Copy each line of the data below exactly, leaving out pictures.

Recorded information:
========
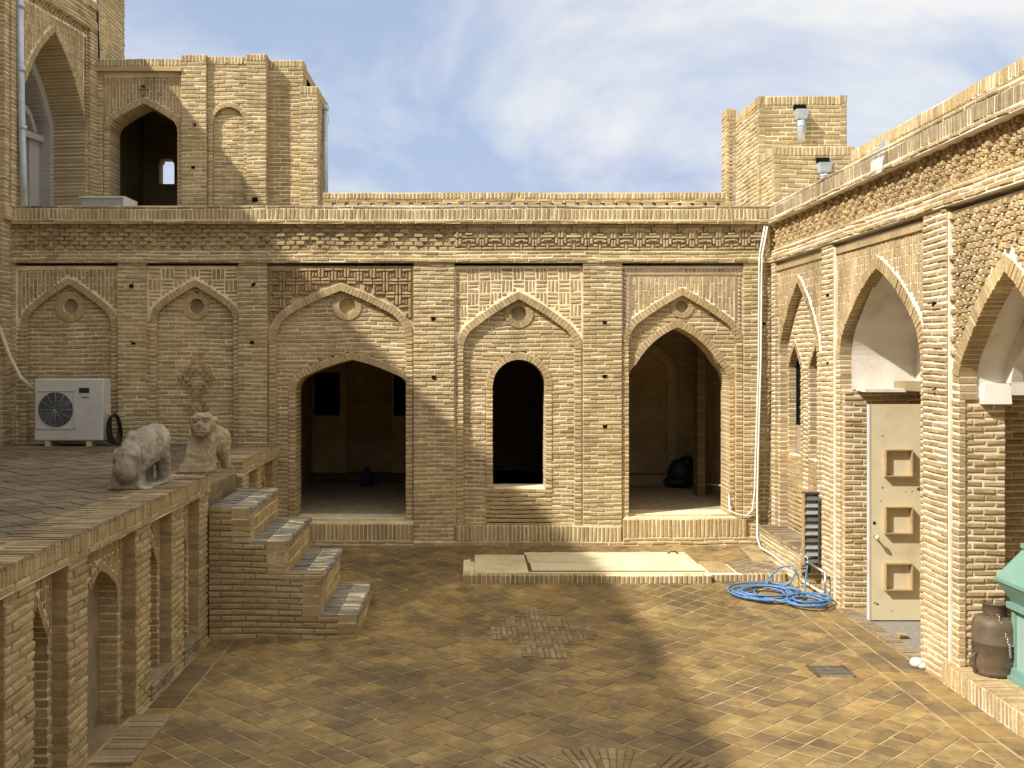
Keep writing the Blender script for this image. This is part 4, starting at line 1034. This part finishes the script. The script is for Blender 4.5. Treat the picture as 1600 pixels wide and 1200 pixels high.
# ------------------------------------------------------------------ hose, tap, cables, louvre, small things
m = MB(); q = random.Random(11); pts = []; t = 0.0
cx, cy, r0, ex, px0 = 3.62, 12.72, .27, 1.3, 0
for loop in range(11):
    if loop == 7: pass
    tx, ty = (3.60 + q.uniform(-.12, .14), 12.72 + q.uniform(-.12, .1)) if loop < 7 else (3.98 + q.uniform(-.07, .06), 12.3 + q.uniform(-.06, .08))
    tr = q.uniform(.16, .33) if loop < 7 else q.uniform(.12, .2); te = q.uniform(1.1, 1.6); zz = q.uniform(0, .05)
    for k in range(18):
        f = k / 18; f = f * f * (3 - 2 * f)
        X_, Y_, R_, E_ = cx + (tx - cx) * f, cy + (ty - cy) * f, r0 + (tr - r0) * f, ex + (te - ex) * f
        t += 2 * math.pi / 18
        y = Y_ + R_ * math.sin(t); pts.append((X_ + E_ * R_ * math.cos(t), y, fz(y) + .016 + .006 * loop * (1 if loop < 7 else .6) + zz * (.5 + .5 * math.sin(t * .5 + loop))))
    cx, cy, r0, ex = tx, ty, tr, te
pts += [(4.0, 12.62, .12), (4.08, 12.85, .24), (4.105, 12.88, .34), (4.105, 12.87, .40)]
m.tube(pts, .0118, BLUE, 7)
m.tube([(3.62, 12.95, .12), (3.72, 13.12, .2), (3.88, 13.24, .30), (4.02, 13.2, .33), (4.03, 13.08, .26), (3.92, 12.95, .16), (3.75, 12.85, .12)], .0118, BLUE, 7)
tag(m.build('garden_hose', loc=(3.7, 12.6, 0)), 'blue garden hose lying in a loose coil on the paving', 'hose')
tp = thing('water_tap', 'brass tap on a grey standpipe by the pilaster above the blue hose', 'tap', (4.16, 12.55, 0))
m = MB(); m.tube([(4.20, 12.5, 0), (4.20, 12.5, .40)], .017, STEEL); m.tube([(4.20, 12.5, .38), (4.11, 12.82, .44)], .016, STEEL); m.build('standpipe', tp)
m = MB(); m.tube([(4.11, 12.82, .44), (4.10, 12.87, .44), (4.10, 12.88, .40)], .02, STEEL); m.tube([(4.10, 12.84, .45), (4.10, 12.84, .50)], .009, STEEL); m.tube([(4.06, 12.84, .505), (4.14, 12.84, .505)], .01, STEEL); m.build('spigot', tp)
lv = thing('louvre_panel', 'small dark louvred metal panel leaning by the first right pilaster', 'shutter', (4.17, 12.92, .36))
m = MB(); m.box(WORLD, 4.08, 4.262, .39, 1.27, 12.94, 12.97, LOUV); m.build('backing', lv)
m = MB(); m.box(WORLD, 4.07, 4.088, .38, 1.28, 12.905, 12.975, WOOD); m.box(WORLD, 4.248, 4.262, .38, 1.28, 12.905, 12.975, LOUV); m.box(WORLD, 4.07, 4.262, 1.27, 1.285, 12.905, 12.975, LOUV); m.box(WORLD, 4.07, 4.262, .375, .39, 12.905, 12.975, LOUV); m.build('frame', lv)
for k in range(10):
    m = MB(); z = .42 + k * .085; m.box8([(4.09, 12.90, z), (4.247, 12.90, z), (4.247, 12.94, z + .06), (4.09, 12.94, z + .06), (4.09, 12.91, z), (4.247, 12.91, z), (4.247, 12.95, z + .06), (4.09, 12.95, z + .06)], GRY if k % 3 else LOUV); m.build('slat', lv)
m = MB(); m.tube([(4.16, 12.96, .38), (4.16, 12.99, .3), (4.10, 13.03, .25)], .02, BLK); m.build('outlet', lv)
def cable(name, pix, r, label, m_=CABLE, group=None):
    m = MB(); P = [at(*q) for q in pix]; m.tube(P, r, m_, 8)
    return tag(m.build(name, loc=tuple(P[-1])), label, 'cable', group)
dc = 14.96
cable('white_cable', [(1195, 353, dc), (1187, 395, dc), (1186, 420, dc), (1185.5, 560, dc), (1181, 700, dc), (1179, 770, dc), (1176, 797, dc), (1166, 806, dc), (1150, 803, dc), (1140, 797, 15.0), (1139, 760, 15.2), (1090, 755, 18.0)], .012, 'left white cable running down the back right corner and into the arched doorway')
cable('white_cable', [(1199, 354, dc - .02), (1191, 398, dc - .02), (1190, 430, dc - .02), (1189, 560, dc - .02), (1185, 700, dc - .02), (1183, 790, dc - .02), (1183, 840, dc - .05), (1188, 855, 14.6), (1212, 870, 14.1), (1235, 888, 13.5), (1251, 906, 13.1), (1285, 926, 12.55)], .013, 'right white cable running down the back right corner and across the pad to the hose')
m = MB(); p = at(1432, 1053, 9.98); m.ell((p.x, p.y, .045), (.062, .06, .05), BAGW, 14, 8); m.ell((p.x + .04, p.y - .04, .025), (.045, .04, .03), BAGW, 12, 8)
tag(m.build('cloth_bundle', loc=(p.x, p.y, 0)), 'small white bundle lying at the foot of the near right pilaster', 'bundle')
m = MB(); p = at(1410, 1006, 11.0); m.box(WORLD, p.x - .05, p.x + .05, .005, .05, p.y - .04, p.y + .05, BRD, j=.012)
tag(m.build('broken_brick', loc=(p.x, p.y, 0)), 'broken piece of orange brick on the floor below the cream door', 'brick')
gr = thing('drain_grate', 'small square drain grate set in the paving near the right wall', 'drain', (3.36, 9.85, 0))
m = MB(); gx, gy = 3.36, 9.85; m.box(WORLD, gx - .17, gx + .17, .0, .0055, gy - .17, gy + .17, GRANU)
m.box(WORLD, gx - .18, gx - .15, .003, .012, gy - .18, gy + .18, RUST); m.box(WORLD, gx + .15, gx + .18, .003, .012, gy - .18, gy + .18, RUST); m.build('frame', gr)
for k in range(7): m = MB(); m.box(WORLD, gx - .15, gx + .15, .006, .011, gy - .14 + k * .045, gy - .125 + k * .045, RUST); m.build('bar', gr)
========
Full solution:
Keep writing the Blender script for this image. This is part 4, starting at line 1034. This part finishes the script. The script is for Blender 4.5. Treat the picture as 1600 pixels wide and 1200 pixels high.
# ------------------------------------------------------------------ hose, tap, cables, louvre, small things
m = MB(); q = random.Random(11); pts = []; t = 0.0
cx, cy, r0, ex, px0 = 3.62, 12.72, .27, 1.3, 0
for loop in range(11):
    if loop == 7: pass
    tx, ty = (3.60 + q.uniform(-.12, .14), 12.72 + q.uniform(-.12, .1)) if loop < 7 else (3.98 + q.uniform(-.07, .06), 12.3 + q.uniform(-.06, .08))
    tr = q.uniform(.16, .33) if loop < 7 else q.uniform(.12, .2); te = q.uniform(1.1, 1.6); zz = q.uniform(0, .05)
    for k in range(18):
        f = k / 18; f = f * f * (3 - 2 * f)
        X_, Y_, R_, E_ = cx + (tx - cx) * f, cy + (ty - cy) * f, r0 + (tr - r0) * f, ex + (te - ex) * f
        t += 2 * math.pi / 18
        y = Y_ + R_ * math.sin(t); pts.append((X_ + E_ * R_ * math.cos(t), y, fz(y) + .016 + .006 * loop * (1 if loop < 7 else .6) + zz * (.5 + .5 * math.sin(t * .5 + loop))))
    cx, cy, r0, ex = tx, ty, tr, te
pts += [(4.0, 12.62, .12), (4.08, 12.85, .24), (4.105, 12.88, .34), (4.105, 12.87, .40)]
m.tube(pts, .0118, BLUE, 7)
m.tube([(3.62, 12.95, .12), (3.72, 13.12, .2), (3.88, 13.24, .30), (4.02, 13.2, .33), (4.03, 13.08, .26), (3.92, 12.95, .16), (3.75, 12.85, .12)], .0118, BLUE, 7)
tag(m.build('garden_hose', loc=(3.7, 12.6, 0)), 'blue garden hose lying in a loose coil on the paving', 'hose')
tp = thing('water_tap', 'brass tap on a grey standpipe by the pilaster above the blue hose', 'tap', (4.16, 12.55, 0))
m = MB(); m.tube([(4.20, 12.5, 0), (4.20, 12.5, .40)], .017, STEEL); m.tube([(4.20, 12.5, .38), (4.11, 12.82, .44)], .016, STEEL); m.build('standpipe', tp)
m = MB(); m.tube([(4.11, 12.82, .44), (4.10, 12.87, .44), (4.10, 12.88, .40)], .02, STEEL); m.tube([(4.10, 12.84, .45), (4.10, 12.84, .50)], .009, STEEL); m.tube([(4.06, 12.84, .505), (4.14, 12.84, .505)], .01, STEEL); m.build('spigot', tp)
lv = thing('louvre_panel', 'small dark louvred metal panel leaning by the first right pilaster', 'shutter', (4.17, 12.92, .36))
m = MB(); m.box(WORLD, 4.08, 4.262, .39, 1.27, 12.94, 12.97, LOUV); m.build('backing', lv)
m = MB(); m.box(WORLD, 4.07, 4.088, .38, 1.28, 12.905, 12.975, WOOD); m.box(WORLD, 4.248, 4.262, .38, 1.28, 12.905, 12.975, LOUV); m.box(WORLD, 4.07, 4.262, 1.27, 1.285, 12.905, 12.975, LOUV); m.box(WORLD, 4.07, 4.262, .375, .39, 12.905, 12.975, LOUV); m.build('frame', lv)
for k in range(10):
    m = MB(); z = .42 + k * .085; m.box8([(4.09, 12.90, z), (4.247, 12.90, z), (4.247, 12.94, z + .06), (4.09, 12.94, z + .06), (4.09, 12.91, z), (4.247, 12.91, z), (4.247, 12.95, z + .06), (4.09, 12.95, z + .06)], GRY if k % 3 else LOUV); m.build('slat', lv)
m = MB(); m.tube([(4.16, 12.96, .38), (4.16, 12.99, .3), (4.10, 13.03, .25)], .02, BLK); m.build('outlet', lv)
def cable(name, pix, r, label, m_=CABLE, group=None):
    m = MB(); P = [at(*q) for q in pix]; m.tube(P, r, m_, 8)
    return tag(m.build(name, loc=tuple(P[-1])), label, 'cable', group)
dc = 14.96
cable('white_cable', [(1195, 353, dc), (1187, 395, dc), (1186, 420, dc), (1185.5, 560, dc), (1181, 700, dc), (1179, 770, dc), (1176, 797, dc), (1166, 806, dc), (1150, 803, dc), (1140, 797, 15.0), (1139, 760, 15.2), (1090, 755, 18.0)], .012, 'left white cable running down the back right corner and into the arched doorway')
cable('white_cable', [(1199, 354, dc - .02), (1191, 398, dc - .02), (1190, 430, dc - .02), (1189, 560, dc - .02), (1185, 700, dc - .02), (1183, 790, dc - .02), (1183, 840, dc - .05), (1188, 855, 14.6), (1212, 870, 14.1), (1235, 888, 13.5), (1251, 906, 13.1), (1285, 926, 12.55)], .013, 'right white cable running down the back right corner and across the pad to the hose')
m = MB(); p = at(1432, 1053, 9.98); m.ell((p.x, p.y, .045), (.062, .06, .05), BAGW, 14, 8); m.ell((p.x + .04, p.y - .04, .025), (.045, .04, .03), BAGW, 12, 8)
tag(m.build('cloth_bundle', loc=(p.x, p.y, 0)), 'small white bundle lying at the foot of the near right pilaster', 'bundle')
m = MB(); p = at(1410, 1006, 11.0); m.box(WORLD, p.x - .05, p.x + .05, .005, .05, p.y - .04, p.y + .05, BRD, j=.012)
tag(m.build('broken_brick', loc=(p.x, p.y, 0)), 'broken piece of orange brick on the floor below the cream door', 'brick')
gr = thing('drain_grate', 'small square drain grate set in the paving near the right wall', 'drain', (3.36, 9.85, 0))
m = MB(); gx, gy = 3.36, 9.85; m.box(WORLD, gx - .17, gx + .17, .0, .0055, gy - .17, gy + .17, GRANU)
m.box(WORLD, gx - .18, gx - .15, .003, .012, gy - .18, gy + .18, RUST); m.box(WORLD, gx + .15, gx + .18, .003, .012, gy - .18, gy + .18, RUST); m.build('frame', gr)
for k in range(7): m = MB(); m.box(WORLD, gx - .15, gx + .15, .006, .011, gy - .14 + k * .045, gy - .125 + k * .045, RUST); m.build('bar', gr)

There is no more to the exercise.